For an arbitrary set $I$, not necessarily countable, is the space $\ell^1(I)$ consist of functions on $I$ whose support is always countable? Here "support" doesn't refer to the closure, but only those elements in $i\in I$ such that $f(i)\neq 0$, where $f\in \ell^1(I)$.
This is because, for an uncountable set $I$, the norm $$\|f\|_1:=\sup_{F\in \mathcal{F}}\left\{\sum_{j\in F} |f(i_j)|\right\}< +\infty,$$ where $\mathcal{F}$ is the set/family of all finite subsets of $I$, forces fucntion $f$ only takes nonzero values on at most countably many points $i_j\in I$.
Is that correct? I know $\ell^1(I)$ is equivalent to $L^1(I)$ through the counting measure.
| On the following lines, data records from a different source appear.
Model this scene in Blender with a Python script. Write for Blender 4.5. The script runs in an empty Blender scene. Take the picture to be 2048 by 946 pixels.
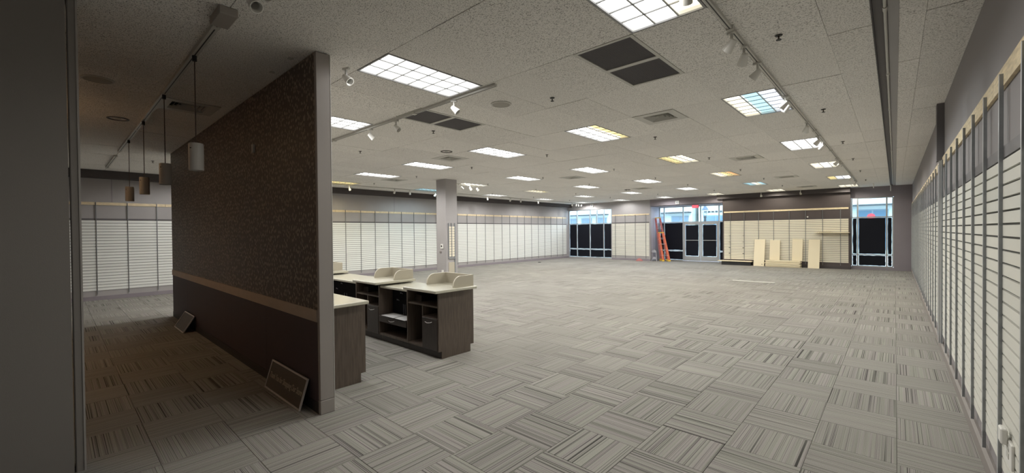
import bpy, math, random
from mathutils import Vector, Matrix
random.seed(7)
S = 0.3048                      # the room is laid out in feet, camera at x=0,y=0; S converts to metres
FL = -5.487                     # floor level and ceiling level, in feet from the camera's eye
CE = 5.486
sc = bpy.context.scene
COL = sc.collection

# ------------------------------------------------------------------ camera
YAW, PITCH, ROLL, FPX = 0.74093, -0.01142, -0.00941, 837.53
cam = bpy.data.cameras.new('camera'); camo = bpy.data.objects.new('camera', cam); COL.objects.link(camo)
cam.sensor_width = 36.0; cam.lens = FPX/2048*36.0; cam.clip_start = 0.02; cam.clip_end = 300
_f = Vector((-math.sin(YAW)*math.cos(PITCH), math.cos(YAW)*math.cos(PITCH), math.sin(PITCH)))
_r = Vector((math.cos(YAW), math.sin(YAW), 0)); _u = _r.cross(_f)
_r2 = _r*math.cos(ROLL)+_u*math.sin(ROLL); _u2 = -_r*math.sin(ROLL)+_u*math.cos(ROLL)
m = Matrix((( _r2.x, _u2.x, -_f.x, 0), (_r2.y, _u2.y, -_f.y, 0), (_r2.z, _u2.z, -_f.z, -FL*S), (0, 0, 0, 1)))
camo.matrix_world = m
sc.camera = camo

# ------------------------------------------------------------------ world, exposure, sun
world = bpy.data.worlds.new('world'); sc.world = world; world.use_nodes = True
bg = world.node_tree.nodes['Background']; bg.inputs[0].default_value = (0.62, 0.78, 1.0, 1); bg.inputs[1].default_value = 10.0
sc.view_settings.view_transform = 'Standard'; sc.view_settings.look = 'None'
sc.view_settings.exposure = 0.0; sc.view_settings.gamma = 1.0
sc.view_settings.use_curve_mapping = False
sun = bpy.data.lights.new('sun', 'SUN'); sun.energy = 2.5; sun.angle = 0.05; sun.color = (1, .96, .9)
suno = bpy.data.objects.new('sun', sun); COL.objects.link(suno); suno.rotation_euler = (math.radians(50), 0, math.radians(25))
LAMP = 3.2                       # radiance of a clean white diffuser lens
TUBE = 128.0                     # watts of the tubes in one ceiling light
try:
    sc.cycles.use_denoising = True
    sc.cycles.max_bounces = 8; sc.cycles.diffuse_bounces = 5; sc.cycles.transparent_max_bounces = 12
    sc.cycles.sample_clamp_indirect = 6
except Exception: pass

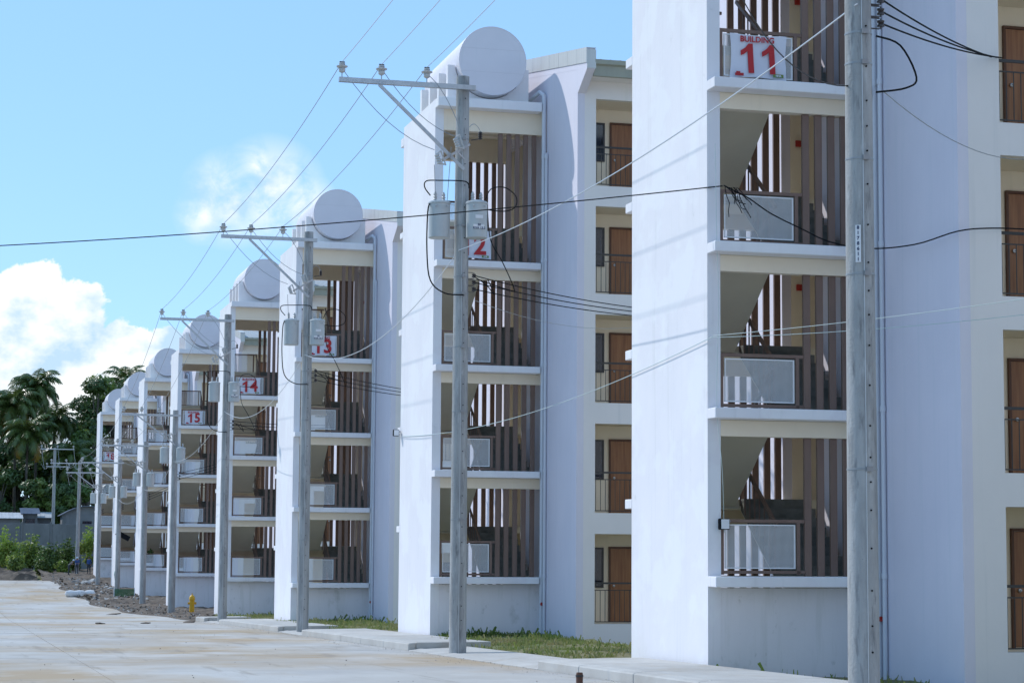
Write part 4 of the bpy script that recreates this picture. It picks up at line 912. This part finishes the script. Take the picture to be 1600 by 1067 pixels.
# ------------------------------------------------------------------ far end: dirt, rubble, wall, sheds
def dirt_area():
    rnd = random.Random(5); xs = [8.0 + .3 * k for k in range(32)]; ys = [96 + .75 * k for k in range(160)]; mb = MB(); vs = []
    for y in ys:
        for x in xs:
            edge = 10.85 - min(1.9, max(0, (y - 96)) * .06)
            k = max(0.0, min(1.0, (x - edge + .2) / 1.0)) * min(1, (y - 96) / 4) if y < 196 else 1.0
            h = rnd.uniform(-.03, .12) + .12 * max(0, math.sin(x * 1.9 + y * .7)) * max(0, math.sin(y * .53 + 1)) + (.12 if y > 140 else 0) + (.35 * max(0, math.sin(x * .8 + 2)) if y > 200 else 0)
            vs.append((x, y, G(y) - .10 + k * (h + .10)))
    n = len(xs); mb.add(vs, [(j * n + i, j * n + i + 1, (j + 1) * n + i + 1, (j + 1) * n + i) for j in range(len(ys) - 1) for i in range(n - 1)])
    xs2 = [-14 + .8 * k for k in range(28)]; ys2 = [196.5 + .7 * k for k in range(28)]; vs = []
    for y in ys2:
        for x in xs2: vs.append((x, y, G(y) + (-.1 if y < 197 else .05 + rnd.uniform(-.05, .28) + .3 * max(0, math.sin(x * .9 + y)))))
    n = len(xs2); mb.add(vs, [(j * n + i, j * n + i + 1, (j + 1) * n + i + 1, (j + 1) * n + i) for j in range(len(ys2) - 1) for i in range(n - 1)])
    tag(ob('dirt', mb.mesh('dirt', 'dirt')), 'bare churned dirt beside the far towers', kind='structure')
dirt_area()
def rock_mesh(r, seed):
    rnd = random.Random(seed); bm = bmesh.new(); bmesh.ops.create_icosphere(bm, subdivisions=2, radius=r)
    for v in bm.verts: v.co *= rnd.uniform(.75, 1.15); v.co.z *= .65
    me = bpy.data.meshes.new('rock'); bm.to_mesh(me); bm.free(); return me
def rubble():
    rnd = random.Random(11); mb = MB()
    for _ in range(1500):
        y = 97 + 110 * rnd.random() ** .8; edge = 10.6 - min(1.9, max(0, (y - 96)) * .06) if y < 197 else -8
        x = rnd.uniform(edge, 13.0); s = rnd.uniform(.03, .16) * (1.3 if y > 140 else .8); z = G(y) + .06 + (.1 if y > 140 else 0)
        p = [Vector((x, y, z)) + Vector((rnd.uniform(-s, s), rnd.uniform(-s, s), rnd.uniform(-.3 * s, s))) for _ in range(4)]
        mb.add(p, [(0, 1, 2), (0, 2, 3), (0, 3, 1), (1, 3, 2)], rnd.randrange(3))
    tag(ob('rubble', mb_plain(mb, 'rubble', ('stone', 'stone_pale', 'dirt'))), 'broken stone and soil clods strewn along the far road edge', 'rubble', kind='stuff')
    pm = MB()
    for q in range(900):
        y = rnd.uniform(22, 95); x = rnd.uniform(-3, 10.7) if q < 320 else 10.83 - abs(rnd.gauss(0, .35)); s = rnd.uniform(.008, .03) if q < 320 else rnd.uniform(.006, .022); z = G(y) + .008
        p = [Vector((x, y, z)) + Vector((rnd.uniform(-s, s), rnd.uniform(-s, s), rnd.uniform(-.1 * s, s))) for _ in range(4)]; pm.add(p, [(0, 1, 2), (0, 2, 3), (0, 3, 1), (1, 3, 2)])
    tag(ob('pebbles', mb_plain(pm, 'pebbles', ('stone',))), 'scattered dark pebbles on the concrete road', 'pebbles', kind='stuff')
rubble()
def rock(x, y, r, label, m_='stone', seed=1, sc=(1, 1, 1), dz=.1):
    me = rock_mesh(r, seed); me.materials.append(MAT[m_]); o = ob('rock', me, None, (x, y, G(y) + dz)); o.scale = sc; o.rotation_euler = (0, .1, seed); tag(o, label, 'rock', 'loose rocks')
rock(8.4, 216.0, 1.0, 'large brown tilted rock before the far wall', 'stone', 2, (1.2, 1, .9), 1.9)
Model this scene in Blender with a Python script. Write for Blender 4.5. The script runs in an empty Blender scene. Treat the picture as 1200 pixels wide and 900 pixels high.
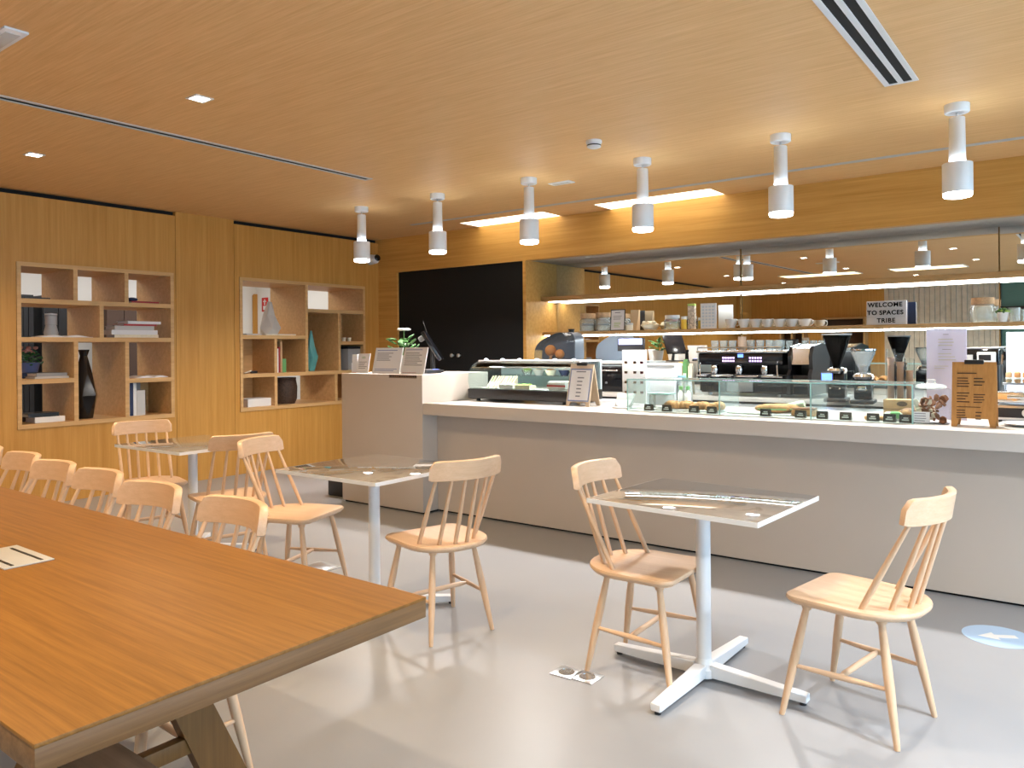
import bpy, bmesh, math, random
from mathutils import Vector, Matrix, Euler
random.seed(7)
PI = math.pi
sc = bpy.context.scene
C = sc.collection
# ------------------------------------------------------------------ camera
YAW, ROLL, FPX, CY, EYE = .65, -.0085, 905.0, 407.0, 1.38
cam = bpy.data.cameras.new('camera')
camo = bpy.data.objects.new('camera', cam)
C.objects.link(camo)
_f = Vector((-math.sin(YAW), math.cos(YAW), 0)); _r = Vector((math.cos(YAW), math.sin(YAW), 0)); _u = Vector((0, 0, 1))
_r2 = _r*math.cos(ROLL) + _u*math.sin(ROLL); _u2 = _u*math.cos(ROLL) - _r*math.sin(ROLL)
camo.matrix_world = Matrix(((_r2.x, _u2.x, -_f.x, 0), (_r2.y, _u2.y, -_f.y, 0), (_r2.z, _u2.z, -_f.z, EYE), (0, 0, 0, 1)))
cam.sensor_width = 36; cam.lens = 36*FPX/1200
cam.shift_y = -(450-CY)/1200
cam.clip_start = .05; cam.clip_end = 200
sc.camera = camo
EYEV = Vector((0, 0, EYE))
def ray(px, py): return _f*FPX + _r2*(px-600) - _u2*(py-CY)
def on(px, py, ax, v):
    d = ray(px, py); t = (v-EYEV[ax])/d[ax]; return EYEV + d*t
def onx(px, py, v): return on(px, py, 0, v)
def ony(px, py, v): return on(px, py, 1, v)
def onz(px, py, v=0.): return on(px, py, 2, v)
def xa(px, y, py=400): return ony(px, py, y).x          # world x of a picture column on the plane at depth y
def za(px, py, y): return ony(px, py, y).z
# ------------------------------------------------------------------ world, exposure
w = bpy.data.worlds.new('sky'); sc.world = w; w.use_nodes = True
bg = w.node_tree.nodes['Background']; bg.inputs[0].default_value = (.50, .74, 1, 1); bg.inputs[1].default_value = 4.2
vs = sc.view_settings
sc.display_settings.display_device = 'sRGB'
vs.view_transform = 'Standard'; vs.look = 'None'; vs.gamma = 1; vs.use_curve_mapping = False
vs.exposure = 0.5
sc.cycles.max_bounces = 10; sc.cycles.diffuse_bounces = 5; sc.cycles.glossy_bounces = 5; sc.cycles.transparent_max_bounces = 24
sc.cycles.transmission_bounces = 8
sc.cycles.caustics_reflective = False; sc.cycles.caustics_refractive = False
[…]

Yes, if $f\in \ell^1(I)$, then $f$ has countable support. Indeed, note that
$$\{i \in I: f(i)\ne 0\}= \bigcup_{n=1}^\infty \{i\in I: |f(i)|> n^{-1}\}.$$ The set $\{i \in I: |f(i)| > n^{-1}\}$ is finite for every $n$, otherwise you could pick an infinite subset $I_0$ with the property that $|f(i)| > n^{-1}$ for all $i\in I_0$ and then $$\|f\|_1=\sum_{i \in I}|f(i)|\ge \sum_{i \in I_0}|f(i)| \ge \sum_{i \in I_0} n^{-1}=\infty.$$ Hence, the support of $f$ is a countable union of finite sets, and thus a countable set.